Le bilan n’est pas réellement réjouissant et on comprend que si la situation devait durer, l’économie allemande pourrait se prendre une gamelle mémorable. Ce qui pourrait n’avoir été qu’un petit mauvais moment à passer, une récession purement “technique”, est en passe de se transformer en renversement fondamental de situation économique qui pourrait fort bien emporter toute l’Europe avec elle.
Cette désindustrialisation allemande, que l’Italie ou la France sont incapables de compenser (les deux pays pataugeant actuellement dans leurs propres problèmes économiques de plus en plus graves), entraîne des phénomènes nouveaux outre-Rhin avec par exemple le début d’un exode des travailleurs allemands à l’étranger.

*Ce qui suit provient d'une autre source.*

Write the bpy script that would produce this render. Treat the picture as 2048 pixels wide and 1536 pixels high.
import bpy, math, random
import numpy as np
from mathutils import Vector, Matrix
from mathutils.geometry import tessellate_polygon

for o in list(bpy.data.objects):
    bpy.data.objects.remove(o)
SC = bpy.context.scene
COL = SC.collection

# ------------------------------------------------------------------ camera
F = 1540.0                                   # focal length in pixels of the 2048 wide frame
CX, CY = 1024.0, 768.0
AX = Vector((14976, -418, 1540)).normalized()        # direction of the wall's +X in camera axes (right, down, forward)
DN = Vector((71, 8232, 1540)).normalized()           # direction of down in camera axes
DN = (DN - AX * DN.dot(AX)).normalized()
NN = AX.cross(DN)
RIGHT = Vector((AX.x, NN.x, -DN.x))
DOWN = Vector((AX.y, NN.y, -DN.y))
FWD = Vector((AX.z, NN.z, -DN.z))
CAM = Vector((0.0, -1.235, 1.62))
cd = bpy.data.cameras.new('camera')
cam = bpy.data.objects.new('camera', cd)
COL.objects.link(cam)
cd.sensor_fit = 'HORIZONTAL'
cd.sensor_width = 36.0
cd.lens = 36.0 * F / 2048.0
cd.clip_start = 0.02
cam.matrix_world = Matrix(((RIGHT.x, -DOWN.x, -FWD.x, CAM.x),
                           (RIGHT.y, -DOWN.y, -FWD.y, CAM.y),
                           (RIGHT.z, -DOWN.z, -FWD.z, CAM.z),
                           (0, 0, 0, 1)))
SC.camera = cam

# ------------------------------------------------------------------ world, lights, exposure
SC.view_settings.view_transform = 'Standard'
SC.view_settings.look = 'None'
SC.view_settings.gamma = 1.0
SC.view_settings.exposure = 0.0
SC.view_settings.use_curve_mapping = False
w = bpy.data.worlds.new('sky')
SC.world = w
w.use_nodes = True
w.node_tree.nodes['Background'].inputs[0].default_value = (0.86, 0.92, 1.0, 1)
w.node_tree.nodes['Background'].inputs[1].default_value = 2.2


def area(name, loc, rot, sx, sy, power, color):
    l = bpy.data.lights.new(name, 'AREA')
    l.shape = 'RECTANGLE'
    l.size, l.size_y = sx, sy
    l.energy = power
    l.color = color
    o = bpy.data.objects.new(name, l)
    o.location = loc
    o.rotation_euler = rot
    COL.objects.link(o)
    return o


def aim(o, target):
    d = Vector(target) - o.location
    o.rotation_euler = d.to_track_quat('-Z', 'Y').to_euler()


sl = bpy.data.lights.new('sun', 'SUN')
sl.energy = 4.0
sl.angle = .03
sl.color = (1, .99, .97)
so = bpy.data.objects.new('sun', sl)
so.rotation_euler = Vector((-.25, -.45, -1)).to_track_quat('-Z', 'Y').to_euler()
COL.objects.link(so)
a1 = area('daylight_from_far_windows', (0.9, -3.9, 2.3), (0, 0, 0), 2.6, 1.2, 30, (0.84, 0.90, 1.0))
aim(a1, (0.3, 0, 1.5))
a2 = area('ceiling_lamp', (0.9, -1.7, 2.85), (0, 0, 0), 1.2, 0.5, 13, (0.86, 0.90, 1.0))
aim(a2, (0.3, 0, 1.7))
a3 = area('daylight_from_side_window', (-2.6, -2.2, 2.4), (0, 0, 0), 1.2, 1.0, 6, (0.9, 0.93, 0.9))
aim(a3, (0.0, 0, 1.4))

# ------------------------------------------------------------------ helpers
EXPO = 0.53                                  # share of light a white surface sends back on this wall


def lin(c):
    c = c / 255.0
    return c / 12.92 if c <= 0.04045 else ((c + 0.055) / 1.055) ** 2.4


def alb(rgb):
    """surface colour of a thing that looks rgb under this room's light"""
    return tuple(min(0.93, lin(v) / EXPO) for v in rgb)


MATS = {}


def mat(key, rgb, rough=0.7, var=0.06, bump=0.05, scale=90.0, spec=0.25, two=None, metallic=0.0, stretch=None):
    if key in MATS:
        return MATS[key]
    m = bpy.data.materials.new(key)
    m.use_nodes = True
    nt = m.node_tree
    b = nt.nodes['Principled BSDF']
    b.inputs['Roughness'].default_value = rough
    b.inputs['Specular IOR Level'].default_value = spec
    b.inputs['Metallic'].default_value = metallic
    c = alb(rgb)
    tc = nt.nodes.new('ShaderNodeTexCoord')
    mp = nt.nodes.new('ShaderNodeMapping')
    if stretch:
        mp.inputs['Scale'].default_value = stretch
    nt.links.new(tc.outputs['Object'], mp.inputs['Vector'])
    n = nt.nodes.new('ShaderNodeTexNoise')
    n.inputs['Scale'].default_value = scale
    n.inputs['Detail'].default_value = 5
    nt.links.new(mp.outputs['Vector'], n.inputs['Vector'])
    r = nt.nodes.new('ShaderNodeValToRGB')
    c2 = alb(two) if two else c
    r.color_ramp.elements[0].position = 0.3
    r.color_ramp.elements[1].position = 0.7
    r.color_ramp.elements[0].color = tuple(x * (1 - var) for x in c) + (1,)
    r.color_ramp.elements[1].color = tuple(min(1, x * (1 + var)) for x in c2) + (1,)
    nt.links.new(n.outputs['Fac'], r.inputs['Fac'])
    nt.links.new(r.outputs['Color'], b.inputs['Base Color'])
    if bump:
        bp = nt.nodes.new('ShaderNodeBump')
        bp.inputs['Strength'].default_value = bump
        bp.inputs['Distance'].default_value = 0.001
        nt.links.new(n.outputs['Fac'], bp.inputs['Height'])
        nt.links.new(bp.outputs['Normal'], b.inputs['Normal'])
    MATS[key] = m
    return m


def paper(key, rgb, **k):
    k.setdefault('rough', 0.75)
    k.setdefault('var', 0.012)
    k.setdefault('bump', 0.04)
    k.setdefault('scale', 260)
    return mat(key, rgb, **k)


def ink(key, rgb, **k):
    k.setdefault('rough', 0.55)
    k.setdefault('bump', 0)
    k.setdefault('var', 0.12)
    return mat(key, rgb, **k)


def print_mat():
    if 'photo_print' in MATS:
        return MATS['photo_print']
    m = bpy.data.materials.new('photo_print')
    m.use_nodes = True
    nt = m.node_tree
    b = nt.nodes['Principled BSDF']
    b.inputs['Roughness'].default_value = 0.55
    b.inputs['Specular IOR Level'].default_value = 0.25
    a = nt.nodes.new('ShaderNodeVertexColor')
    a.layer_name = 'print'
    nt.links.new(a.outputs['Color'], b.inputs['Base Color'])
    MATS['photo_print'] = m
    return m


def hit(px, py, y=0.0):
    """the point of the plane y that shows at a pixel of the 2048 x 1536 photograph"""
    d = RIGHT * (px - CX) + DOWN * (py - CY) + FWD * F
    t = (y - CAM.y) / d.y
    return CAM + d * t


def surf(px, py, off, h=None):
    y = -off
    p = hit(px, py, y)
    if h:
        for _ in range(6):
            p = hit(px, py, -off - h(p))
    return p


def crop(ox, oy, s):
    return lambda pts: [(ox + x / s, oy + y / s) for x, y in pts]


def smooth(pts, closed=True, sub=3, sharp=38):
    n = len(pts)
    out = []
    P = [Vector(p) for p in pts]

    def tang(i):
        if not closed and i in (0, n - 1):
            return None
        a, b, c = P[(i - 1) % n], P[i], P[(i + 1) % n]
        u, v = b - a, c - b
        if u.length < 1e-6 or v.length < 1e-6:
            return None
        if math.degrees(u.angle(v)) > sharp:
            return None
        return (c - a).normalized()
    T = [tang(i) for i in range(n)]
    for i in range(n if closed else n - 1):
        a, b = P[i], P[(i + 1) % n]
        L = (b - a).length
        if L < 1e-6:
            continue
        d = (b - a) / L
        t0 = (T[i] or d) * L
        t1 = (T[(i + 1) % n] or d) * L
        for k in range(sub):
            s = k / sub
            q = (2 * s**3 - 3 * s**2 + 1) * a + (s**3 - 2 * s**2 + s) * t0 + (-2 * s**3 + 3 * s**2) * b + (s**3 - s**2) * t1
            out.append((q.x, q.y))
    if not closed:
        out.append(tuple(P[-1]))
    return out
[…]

Du point de vue de la construction européenne, cela ressemble de plus en plus à un échec cuisant. Du point de vue des Américains, en revanche, cela affirme une tendance déjà en place depuis le tournant du siècle : entre la guerre en Ukraine et les actuelles difficultés économiques majeures du Vieux Continent, l’Europe divisée est une réalité rentable pour les États-Unis dont le niveau de vie a continué à augmenter ces vingt dernières années au contraire du niveau de vie européen qui a, lui, globalement stagné (au mieux) voire baissé (dans certains pays, notamment en Italie).
À tel point que, comme le soulignait déjà un article de 2019 de FEE et qui n’est pas démenti à ce jour, les 20% les plus pauvres des Américains sont en moyenne plus riches que la plupart des nations européennes. Les pauvres vivant aux États-Unis ont ainsi accès à plus de ressources matérielles que la moyenne de la plupart des pays les plus riches du monde…
Le bilan des dernières années est sans appel : à force de lobbying, jouant sur la naïveté française qui croyait en être restée à une entente franco-allemande quelque peu romancée, l’Allemagne a durablement fusillé l’industrie française. Et au moment où elle allait enfin assurer sa suprématie sur tout le continent, la guerre en Ukraine et les décisions européennes qui furent prises à la suite ont fusillé l’industrie allemande.
Bravo : à présent, l’Europe est foutue.